Course Announcements:

• 6/18: All grades have been submitted to the registrar. It's been a fun quarter: enjoy the summer!

Course Information:

Instructor: Sid Parameswaran, Assistant Professor

310J Rowland Hall, sidp_at_uci.edu

Lectures: Tuesday/Thursday 2:00PM - 3:20 PM, PSCB230.

Office Hours: Tuesdays, 3.30-4.30PM, Rowland 310J.

Overview:

This is the last in a three-course graduate sequence on condensed matter physics. Historically, this course has focused on traditional topics such as superconductivity and magnetism. While the physics I discuss is ultimately of deep relevance to modern problems in both these fields, I will take a rather different perspective than in past iterations.

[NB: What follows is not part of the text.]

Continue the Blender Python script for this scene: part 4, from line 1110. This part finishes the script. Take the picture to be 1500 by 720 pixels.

This course will be aimed at graduate students interested in modern condensed matter theory and high energy physics. Primarily, we will be concerned with using the tools of quantum field theory to understand a wide variety of quantum systems.

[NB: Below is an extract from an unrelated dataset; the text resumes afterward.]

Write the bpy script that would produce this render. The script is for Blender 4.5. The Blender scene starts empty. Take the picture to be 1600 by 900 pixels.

Our focus will be on field theories that naturally emerge from lattice models: these are therefore effective theories, that come naturally with a lattice-scale cutoff; as such, they are regulated QFTs. Using these tools, we will cover some of the basic ideas upon which our picture of a variety of complex and strongly interacting quantum systems is built. Our approach will be to solve canonical "model systems"; thanks to the powerful ideas of renormalization, these models distill the essential properties of particular phases of matter, and yet are simple enough to understand (quasi-) analytically.

The specific topics to be covered will vary depending on the composition of the class and student interest, but a tentative list includes: quantum-classical correspondence; quantum phase transitions; dualities; lattice gauge theories and deconfinement; instanton effects in quantum theories; spontaneous symmetry breaking; the Bose-Hubbard model and superfluid-insulator transitions; the large-N approximation; 1+1D systems, with a particular focus on the Kosterlitz-Thouless phase transition; characterizing quantum phases through entanglement; the basic physics of the fractional quantum Hall effect and topological order.

Prerequisites:

The prior two courses in this sequence are useful, but not essential, preparation; their primary utility is to familiarize you with working on-lattice. Familiarity with field theory, while not required, is also a bonus - particularly, an acquaintance with the language of second quantization will be rather useful. I will expect familiarity with quantum mechanics and statistical mechanics at the level of our own first-year courses.

Textbook(s):

There is no single textbook that covers the material in this course; I will suggest various references as the quarter progresses, but here is a list of potentially useful books and monographs.

• Quantum Phase Transitions, Subir Sachdev, 2nd Ed, Cambridge University Press.
• Gauge Fields and Strings, Alexander Polyakov, Harwood Academic Publishers.
• Quantum Field Theory of Many-Body Systems, Xiao-Gang Wen, Oxford University Press.
• Field Theories of Condensed Matter Physics, Eduardo Fradkin, 2nd Ed, Cambridge University Press.
• Scaling and Renormalization in Statistical Physics, John Cardy, Cambridge University Press.
• Condensed Matter Field Theory, 2nd Ed, Alexander Altland and Ben Simons, Cambridge University Press.
• Statistical Physics of Fields, Mehran Kardar, Cambridge University Press.

In addition, I may post or suggest advanced reading from other books or journal articles.

Lecture Notes and Course Outline:

While I will link to lecture notes, I suggest that you take notes in class - particularly as this is an advanced course, I hope there will be a fair amount of discussion in 'real time' that you might like to have a record of.

Here is the full set of lectures (PDF link, frequently updated file).

Problem Sets:

There will be 4-5 problem sets posted intermittently through the quarter.

1. Problem Set 1, due Thursday, April 23, 2015.
2. Problem Set 2, due Thursday, May 7, 2015.
3. Problem Set 3, due Thursday, May 21, 2015.
4. Problem Set 4, due Thursday, June 4, 2015.
5. Problem Set 5, due Thursday, June 11, 2015.

Solutions in PDF form available on request - please email me directly if you require these.

Grading:

Your grade will be based on the problem sets (80%) and class participation (20%). (Note that this represents a change from the original grading scheme, based on a unanimous vote taken in class to drop the final project in favor of more homeworks.)